Update. Major Update!
Good news:
Birthday coming up and holiday.
Bad news:
If i get bad scores, I might not be able to come back here for a long time.
So yeah, I hope I get good scores, but still doubting it. I'm scared. I'm scared that I might get super bad scores that will make myself suffer.
Plus, I have been dreaming about this for sometime and in the end I ended up hurting myself.
So yeah, I really wish I wasn't born, or at least wasn't in this wonderful family I have. It's not only that I can't do anything to make them happy, I am also a deadman.
I am just a dead weight.
I always hope that one day if I Will only kept ruining this family, I might just run.

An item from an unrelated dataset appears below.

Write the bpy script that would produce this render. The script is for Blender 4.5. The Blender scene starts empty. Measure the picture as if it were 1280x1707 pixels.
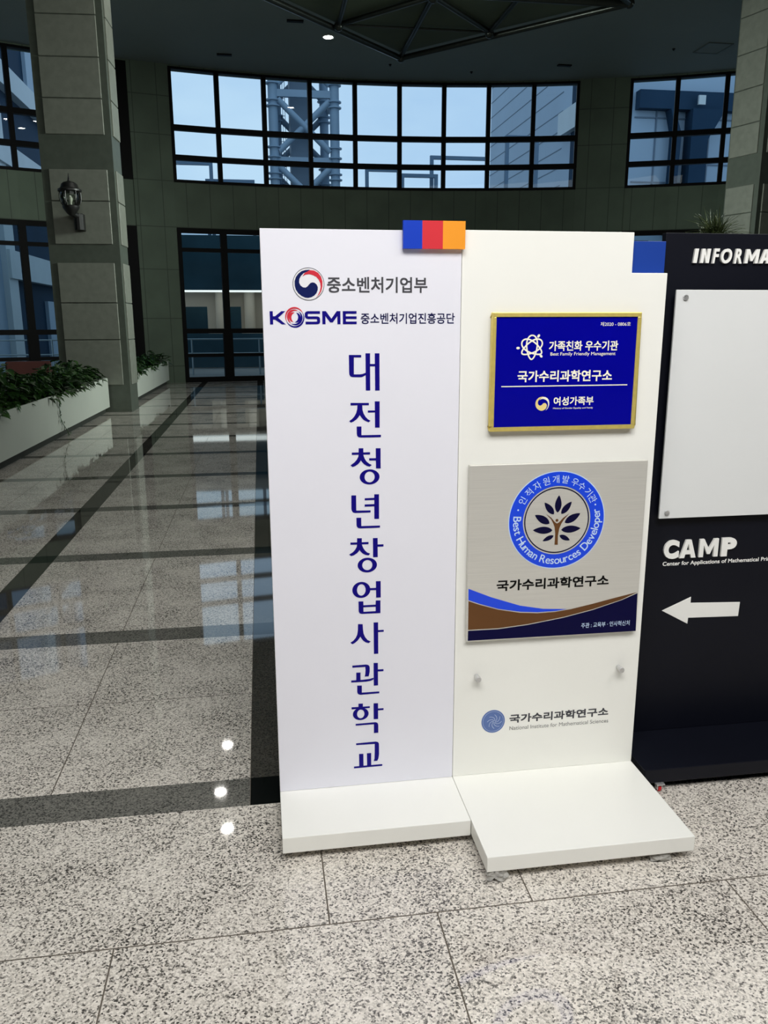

Run away as far as I can.
I just don't want anyone to find me and to take care of me. I just want to disappear, like dust, like ash, nothingness.
Sorry for the train of drama, I just been moody lately. I just can't believe in myself, because I am not comfortable enough.
In the end, I will only be a waste. A waste.
A total loser.
A total failure.
A total idiot.
I can't even do something that is so simple.
I know I'm not perfect, but I'm BEYOND 'not perfect'.
I am broken.
I am nothing.
I feel... Useless.
I feel so down everyday, due to mood swings.
Do to not getting good scores and etc.
But, at least if all the people I cared about are having a bright future, I am happy. I am happy.
^^
You all and my families are the only things that makes me feel better. But, I know that my happiness will end soon, so I guess my lifetime is slowly dying.
My future is ruined, but theres still a chance, but still doubt it.
But yours and my families is what I've been praying and hoping for.
Hoping that all of them having good future with a wonderful family and being successful.
You all and my families is what I have left, and if one day you all left me, I am happy. I am happy because you all can move on and live happily.
I dont care if i suffer.
As long as everyone happy, I am happy ♡
Take care everyone :)
P.S: I will do my best to publish more stories before my phone being taken away.